During a visit to Milwaukee
in 1876, Phillips attended a parade in honor of General Grant, who was
running for the presidency. Upon seeing the scout in the crowd, Grant
stopped the procession and insisted that Phillips ride with him in his
buggy. Although of humble origins and not particularly successful in life,
Phillips was a national figure then and today he remains a symbol of courage
and devotion to duty.
(Editor's Note: The John
"Portuguese" Phillips monument just east of Fort Phil Kearny,
is listed as part of the National Historic Landmark designation for the
Fort Phil Kearny sites.)
****************************
1. Letter from Phillips
to Quartermaster George B. Dandy, Fort Laramie, May 16, 1867, Letters
Received, Records of the Mountain District, Record Group 393, National
Archives.
Bibliography
The best critical work
on John Phillips is Robert A. Murray, "The John "Portuguese"

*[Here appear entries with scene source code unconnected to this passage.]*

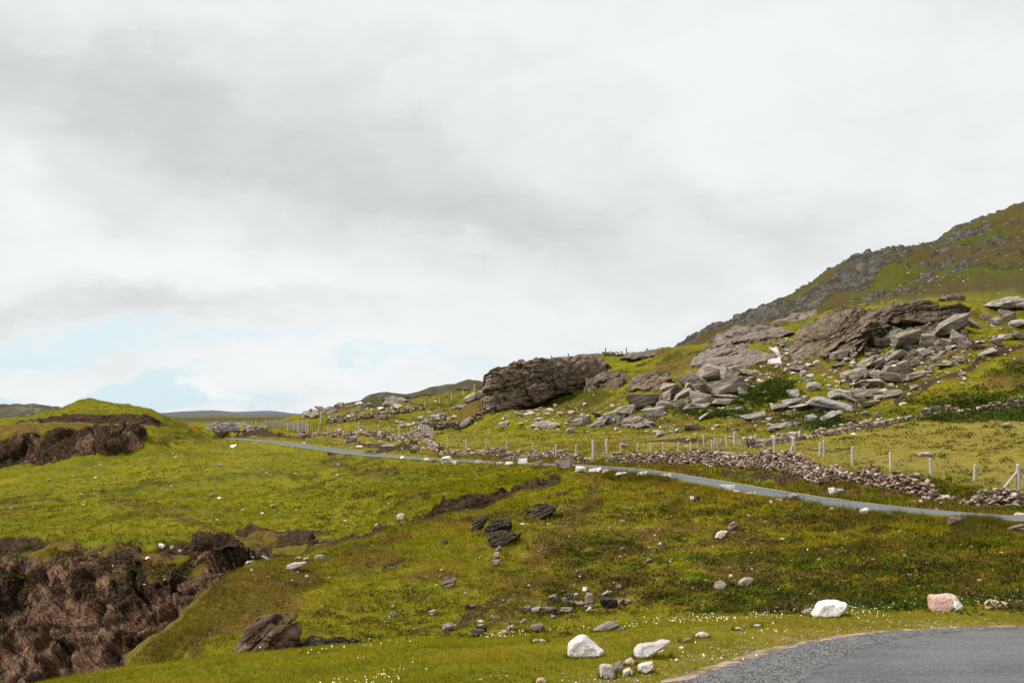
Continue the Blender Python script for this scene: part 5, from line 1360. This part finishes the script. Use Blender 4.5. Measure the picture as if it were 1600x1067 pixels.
# ------------------------------------------------------------------ fences
def tube(pts, r, n=5):
    pts = [Vector(p_) for p_ in pts]; V_, F_ = [], []
    for i, p_ in enumerate(pts):
        d = (pts[min(i + 1, len(pts) - 1)] - pts[max(i - 1, 0)]).normalized()
        a = d.orthogonal().normalized() if abs(d.z) < .95 else Vector((1, 0, 0)); b = d.cross(a).normalized(); a = b.cross(d).normalized()
        for k in range(n):
            t_ = 2 * math.pi * k / n
            V_.append(p_ + a * (math.cos(t_) * r) + b * (math.sin(t_) * r))
    for i in range(len(pts) - 1):
        for k in range(n):
            F_.append((i * n + k, i * n + (k + 1) % n, (i + 1) * n + (k + 1) % n, (i + 1) * n + k))
    return [tuple(v) for v in V_], F_


def post_mesh(h, r, sharp=0.04, n=8, seed=0):
    """split or round timber with a weathered, slightly bevelled head"""
    rr = random.Random(seed); V_, F_ = [], []
    rings = [(-.25, r), (h * .35, r * 1.02), (h * .7, r * .97), (h - sharp, r * .97), (h, r * .55)]
    for z, q in rings:
        for k in range(n):
            a = 2 * math.pi * k / n
            V_.append((math.cos(a) * q * rr.uniform(.92, 1.06), math.sin(a) * q * rr.uniform(.92, 1.06), z))
    for i in range(len(rings) - 1):
        for k in range(n):
            F_.append((i * n + k, i * n + (k + 1) % n, (i + 1) * n + (k + 1) % n, (i + 1) * n + k))
    top = (len(rings) - 1) * n
    for k in range(0, n - 2, 2):
        F_.append((top, top + k + 1, top + k + 2, top + (k + 3) % n if k + 3 < n else top + k + 2))
    F_ = [q if len(set(q)) == 4 else (q[0], q[1], q[2], q[0]) for q in F_]
    bm = bmesh.new(); vs = [bm.verts.new(v) for v in V_]
    for i in range(len(rings) - 1):
        for k in range(n):
            bm.faces.new([vs[j] for j in (i * n + k, i * n + (k + 1) % n, (i + 1) * n + (k + 1) % n, (i + 1) * n + k)])
    bm.faces.new([vs[top + k] for k in range(n)])
    me = bpy.data.meshes.new('post'); bm.to_mesh(me); bm.free()
    return me


def bar(name, a, b, r, mat, parent, n=6):
    v, f = tube([a, b], r, n)
    o = np_mesh(name, [Vector(q) - parent.location for q in v], f, mat, False)
    o.parent = parent
    return o


def fence(label, posts, radius=.055, wires=(.35, .7, .97), group=None, mat=M_POST, braces=(), wire_r=.006, netting=False):
    """posts: (px, foot py, top py[, material, radius factor])"""
    feet = [hit(p_[0], p_[1]) for p_ in posts]
    f = empty('wire_fence', feet[0]); tag(f, label, 'fence', group)
    tops = []
    for i, (p_, P_) in enumerate(zip(posts, feet)):
        h = (p_[1] - p_[2]) * P_.y / F_PX
        m_ = p_[3] if len(p_) > 3 and p_[3] else mat
        k = p_[4] if len(p_) > 4 else 1
        h *= 1.1
        me = post_mesh(h, radius * k * 1.05, seed=i); me.materials.append(m_)
        o = bpy.data.objects.new('post', me); COL.objects.link(o); o.parent = f
        o.location = P_ - feet[0]
        o.rotation_euler = (random.uniform(-.05, .05), random.uniform(-.05, .05), random.uniform(0, 3))
        tops.append((P_, h))
    for wz in wires:
        pts = []
        for (P_, h), (Q_, g) in zip(tops[:-1], tops[1:]):
            for s in (0, .33, .66): pts.append(P_.lerp(Q_, s) + Vector((0, -.05, wz * (h * (1 - s) + g * s) - .03 * math.sin(s * 3.14))))
        pts.append(tops[-1][0] + Vector((0, -.05, wz * tops[-1][1])))
        v, fc = tube(pts, wire_r, 4)
        w = np_mesh('wire', [Vector(q) - feet[0] for q in v], fc, M_WIRE, True); w.parent = f
    for (i, dpx, dpy, frac) in braces:
        P_, h = tops[i]
        Q_ = at(posts[i][0] + dpx, posts[i][1] + dpy, P_.y - .15)
        bar('brace', P_ + Vector((0, 0, h * frac)), Q_, radius * .75, M_POST, f)
    return f


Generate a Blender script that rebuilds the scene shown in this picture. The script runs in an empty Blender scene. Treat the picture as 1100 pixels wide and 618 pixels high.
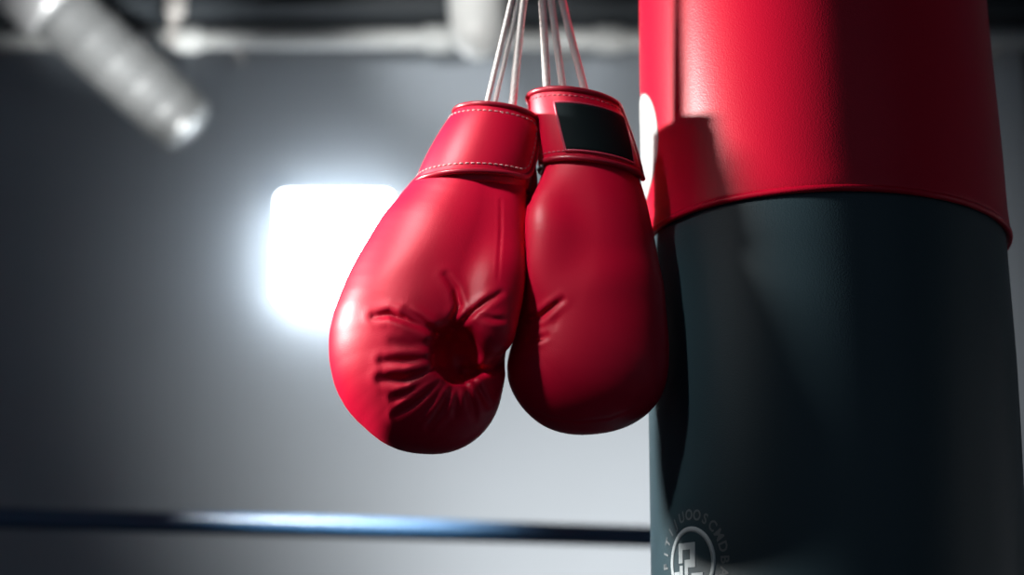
import bpy, bmesh, math, random
import numpy as np
from mathutils import Vector

random.seed(7)
rng = np.random.default_rng(7)
S = bpy.context.scene
COL = S.collection
R = math.radians

# ------------------------------------------------------------------ camera
FPX, CU, CV = 1600.0, 550.0, 309.0          # focal length in pixels of a 1100x618 frame
PITCH = R(15.0)
CAM = np.array([0.0, 0.0, 1.10])
FW = np.array([0.0, math.cos(PITCH), math.sin(PITCH)])
UP = np.array([0.0, -math.sin(PITCH), math.cos(PITCH)])
RT = np.array([1.0, 0.0, 0.0])
GD = 1.335                                   # distance of the gloves
cd = bpy.data.cameras.new('camera')
cam = bpy.data.objects.new('camera', cd)
COL.objects.link(cam)
cam.location = CAM
cam.rotation_euler = (R(90) + PITCH, 0, 0)
cd.sensor_width = 36.0
cd.lens = FPX / 1100 * 36.0
cd.clip_start = 0.05
cd.dof.use_dof = True
cd.dof.focus_distance = 1.33
cd.dof.aperture_fstop = 2.6
S.camera = cam

# ------------------------------------------------------------------ light
S.view_settings.view_transform = 'Standard'
S.view_settings.look = 'None'
S.view_settings.gamma = 1.0
S.view_settings.exposure = 0.0
S.view_settings.use_curve_mapping = False
S.cycles.use_denoising = True
S.cycles.max_bounces = 8
S.cycles.sample_clamp_indirect = 4.0

W = bpy.data.worlds.new('world')
S.world = W
W.use_nodes = True
W.node_tree.nodes['Background'].inputs['Color'].default_value = (0.55, 0.75, 1.0, 1)
W.node_tree.nodes['Background'].inputs['Strength'].default_value = 0.105


def P_early(u, v, Y):
    d = FW + RT * ((u - CU) / FPX) + UP * ((CV - v) / FPX)
    return CAM + d * (Y / d[1])


def aim(o, target):
    o.rotation_euler = (Vector(target) - o.location).to_track_quat('-Z', 'Y').to_euler()


def spot(name, loc, target, power, angle, blend, size, color):
    l = bpy.data.lights.new(name, 'SPOT')
    l.energy = power
    l.spot_size = R(angle)
    l.spot_blend = blend
    l.shadow_soft_size = size
    l.color = color
    o = bpy.data.objects.new(name, l)
    COL.objects.link(o)
    o.location = loc
    aim(o, target)
    return o


# the gym spotlight to the left of the gloves, and added fill lights with no visible source:
# spots on the wall, duct, pipes, gloves and rope, and a weak soft disk
spot('key_spotlight', (-2.05, 1.46, 2.15), (0.14, 1.36, 1.47), 600, 34, 0.35, 0.13, (1.0, 0.955, 0.90))
spot('wall_fill_spot', (0.46, 3.15, 1.12), (0.36, 5.0, 1.86), 240, 88, 1.0, 0.10, (1.0, 0.955, 0.90))  # added below the view to wash the back wall
spot('duct_fill_spot', (-0.15, 3.25, 1.15), (-1.25, 4.5, 3.27), 850, 19, 1.0, 0.10, (1.0, 0.98, 0.95))  # unseen spot added to brighten the stripe along the duct
spot('pipe_fill_spot', (-0.75, 2.5, 2.85), (-0.22, 4.45, 3.30), 160, 24, 0.9, 0.10, (1.0, 0.98, 0.95))  # added out of view to lift the white pipe and wall pipe
spot('glove_fill_spot', (-1.10, 0.42, 2.75), (-0.080, 1.33, 1.568), 330, 10, 1.0, 0.12, (1.0, 0.96, 0.93))  # narrow extra beam, added to brighten the upper gloves
spot('rope_fill_spot', (-0.50, 1.9, 3.0), tuple(P_early(385, 564, 2.93)), 1100, 17, 1.0, 0.12, (0.95, 0.98, 1.0))  # added above the view to put a highlight on the rope
al = bpy.data.lights.new('soft_fill', 'AREA')  # invented fill from the left front, no real fixture
al.shape = 'DISK'
al.size = 0.7
al.energy = 0.2
al.spread = R(70)
al.color = (1.0, 0.95, 0.92)
ao = bpy.data.objects.new('soft_fill', al)
COL.objects.link(ao)
ao.location = (-1.75, 0.72, 2.35)
aim(ao, (0.12, 1.35, 1.5))

PANEL_STRENGTH = 12


# ------------------------------------------------------------------ helpers
def P(u, v, Y):
    """world point seen at pixel (u, v) on the upright plane y = Y"""
    d = FW + RT * ((u - CU) / FPX) + UP * ((CV - v) / FPX)
    return CAM + d * (Y / d[1])


def px(p):
    d = np.asarray(p) - CAM
    z = d @ FW
    return CU + FPX * (d @ RT) / z, CV - FPX * (d @ UP) / z


def link(name, me, mat=None, parent=None, smooth=True):
    o = bpy.data.objects.new(name, me)
    COL.objects.link(o)
    if mat:
        me.materials.append(mat)
    if smooth:
        me.polygons.foreach_set('use_smooth', [True] * len(me.polygons))
    if parent:
        o.parent = parent
    return o


def mesh(name, v, f, mat=None, parent=None, smooth=True):
    me = bpy.data.meshes.new(name)
    me.from_pydata([tuple(map(float, q)) for q in v], [], [tuple(map(int, q)) for q in f])
    me.validate()
    me.update()
    bm = bmesh.new()
    bm.from_mesh(me)
    bmesh.ops.recalc_face_normals(bm, faces=bm.faces)
    bm.to_mesh(me)
    bm.free()
    return link(name, me, mat, parent, smooth)


def empty(name, label, cat, loc, group=None):
    o = bpy.data.objects.new(name, None)
    COL.objects.link(o)
    o.location = loc
    o.empty_display_size = 0.05
    o['label'] = label
    o['category'] = cat
    if group:
        o['group'] = group
    return o


def tag(o, label, cat, group=None):
    o['label'] = label
    o['category'] = cat
    if group:
        o['group'] = group
    return o


def structure(o):
    o['kind'] = 'structure'
    return o


def tube_geo(pts, rad, seg=12, closed=False, caps=True, twist=None):
    """tube along points; rad a number or list; twist = (bumps, turns per metre, depth) for a laid cord"""
    pts = np.asarray(pts, float)
    n = len(pts)
    rad = np.full(n, rad) if np.isscalar(rad) else np.asarray(rad)
    if closed:
        tg = np.roll(pts, -1, 0) - np.roll(pts, 1, 0)
    else:
        tg = np.gradient(pts, axis=0)
    tg /= np.linalg.norm(tg, axis=1)[:, None]
    a = np.array([0, 0, 1.0]) if abs(tg[0][2]) < 0.9 else np.array([1.0, 0, 0])
    nrm = np.cross(tg[0], a)
    nrm /= np.linalg.norm(nrm)
    vs, fs = [], []
    L = 0.0
    for i in range(n):
        nrm = nrm - tg[i] * (nrm @ tg[i])
        nrm /= np.linalg.norm(nrm)
        b = np.cross(tg[i], nrm)
        if i:
            L += np.linalg.norm(pts[i] - pts[i - 1])
        for k in range(seg):
            t = 2 * math.pi * k / seg
            r = rad[i]
            if twist:
                nb, tu, dp = twist
                r *= 1 + dp * (math.sin(nb * t + 2 * math.pi * tu * L) * 0.5 + 0.5 * math.sin(nb * t - 2 * math.pi * tu * L))
            vs.append(pts[i] + r * (math.cos(t) * nrm + math.sin(t) * b))
    m = n if closed else n - 1
    for i in range(m):
        j = (i + 1) % n
        for k in range(seg):
            l = (k + 1) % seg
            fs.append((i * seg + k, i * seg + l, j * seg + l, j * seg + k))
    if caps and not closed:
        fs.append(tuple(range(seg))[::-1])
        fs.append(tuple((n - 1) * seg + k for k in range(seg)))
    return vs, fs


def merge(geos):
    V, F = [], []
    for v, f in geos:
        o = len(V)
        V.extend(v)
        F.extend(tuple(i + o for i in q) for q in f)
    return V, F


def box_geo(c, size, bevel=0.0, rot=None, seg=3):
    bm = bmesh.new()
    bmesh.ops.create_cube(bm, size=1.0)
    for v in bm.verts:
        v.co = Vector((v.co.x * size[0], v.co.y * size[1], v.co.z * size[2]))
    if bevel:
        bmesh.ops.bevel(bm, geom=bm.edges[:], offset=bevel, segments=seg, affect='EDGES', profile=0.5)
    vs = [v.co.copy() for v in bm.verts]
    if rot is not None:
        vs = [rot @ v for v in vs]
    vs = [np.array(v) + np.asarray(c) for v in vs]
    fs = [tuple(v.index for v in f.verts) for f in bm.faces]
    bm.free()
    return vs, fs


def smooth_path(pts, n=60):
    """Catmull-Rom through the points"""
    p = np.asarray(pts, float)
    p = np.vstack([2 * p[0] - p[1], p, 2 * p[-1] - p[-2]])
    out = []
    m = len(p) - 3
    for q in np.linspace(0, m - 1e-6, n):
        i = int(q)
        t = q - i
        a, b, c, d = p[i:i + 4]
        out.append(0.5 * (2 * b + (c - a) * t + (2 * a - 5 * b + 4 * c - d) * t * t + (3 * b - a - 3 * c + d) * t ** 3))
    return np.array(out)


# ------------------------------------------------------------------ materials
def mat(name, col, rough=0.5, metal=0.0, coat=0.0, coat_rough=0.2, spec=0.5, emit=None, strength=0.0,
        bump=None, var=None, sheen=0.0):
    """bump = (kind, scale, distance); var = (scale, amount) mottling of the colour"""
    m = bpy.data.materials.new(name)
    m.use_nodes = True
    nt = m.node_tree
    b = nt.nodes['Principled BSDF']
    b.inputs['Base Color'].default_value = (*col, 1)
    b.inputs['Roughness'].default_value = rough
    b.inputs['Metallic'].default_value = metal
    b.inputs['Coat Weight'].default_value = coat
    b.inputs['Coat Roughness'].default_value = coat_rough
    b.inputs['Specular IOR Level'].default_value = spec
    b.inputs['Sheen Weight'].default_value = sheen
    if emit:
        b.inputs['Emission Color'].default_value = (*emit, 1)
        b.inputs['Emission Strength'].default_value = strength
    tc = nt.nodes.new('ShaderNodeTexCoord')
    if bump:
        kind, sc, dist = bump
        if kind == 'noise':
            t = nt.nodes.new('ShaderNodeTexNoise')
            t.inputs['Detail'].default_value = 4
            out = t.outputs['Fac']
        else:
            t = nt.nodes.new('ShaderNodeTexVoronoi')
            out = t.outputs['Distance']
        t.inputs['Scale'].default_value = sc
        nt.links.new(tc.outputs['Object'], t.inputs['Vector'])
        bp = nt.nodes.new('ShaderNodeBump')
        bp.inputs['Distance'].default_value = dist
        bp.inputs['Strength'].default_value = 0.6
        nt.links.new(out, bp.inputs['Height'])
        nt.links.new(bp.outputs['Normal'], b.inputs['Normal'])
    if var:
        sc, am = var
        t = nt.nodes.new('ShaderNodeTexNoise')
        t.inputs['Scale'].default_value = sc
        t.inputs['Detail'].default_value = 3
        nt.links.new(tc.outputs['Object'], t.inputs['Vector'])
        rp = nt.nodes.new('ShaderNodeMapRange')
        rp.inputs['From Min'].default_value = 0.3
        rp.inputs['From Max'].default_value = 0.7
        rp.inputs['To Min'].default_value = 1 - am
        rp.inputs['To Max'].default_value = 1 + am
        nt.links.new(t.outputs['Fac'], rp.inputs['Value'])
        mx = nt.nodes.new('ShaderNodeVectorMath')
        mx.operation = 'SCALE'
        mx.inputs[0].default_value = col
        nt.links.new(rp.outputs['Result'], mx.inputs['Scale'])
        nt.links.new(mx.outputs['Vector'], b.inputs['Base Color'])
    return m


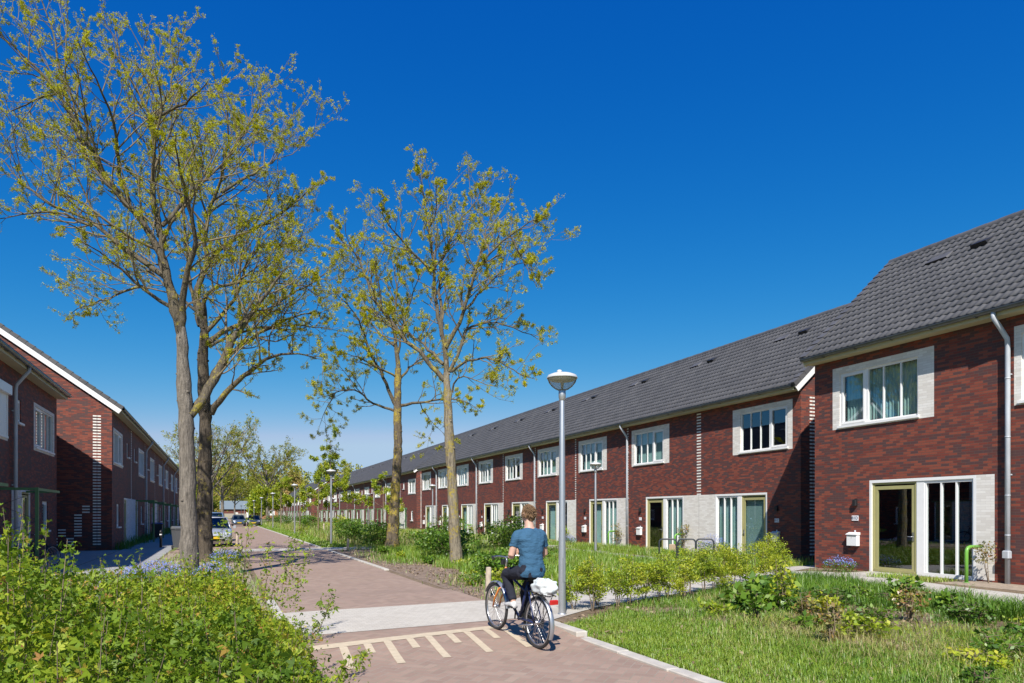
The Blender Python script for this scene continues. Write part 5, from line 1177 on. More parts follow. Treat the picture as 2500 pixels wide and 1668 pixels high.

Phillips Legends, A Study in Wyoming Folklore, Annals of Wyoming 40 (April,
1968), reprinted in The Army on the Powder River (Belvue: Nebraska Old
Army Press, 1969), pp. 11-26.
"Death of Mrs. Portuguese
Phillips," Wyoming Tribune, January 17, 1936.
Paul W. Emerson, "Hattie
Phillips--Pioneer," (1962), MS, Platte County Vertical File, Platte
County Library, Wheatland, Wyoming.
Sgt. W. H. Lovejoy, "Three
Year's Experience on the Wyoming Frontier," National Tribune, September
22, 1921, p. 4.
"Scout and Frontiersman,"
unidentified newspaper clipping, Henry B. Carrington Papers, Sterling
Library, Yale University
Jack Wallace, "Portuguese
Phillips," unidentified newspaper transcription, WPA File 1519, Division
of History Research, Department of Commerce, Cheyenne, Wyoming.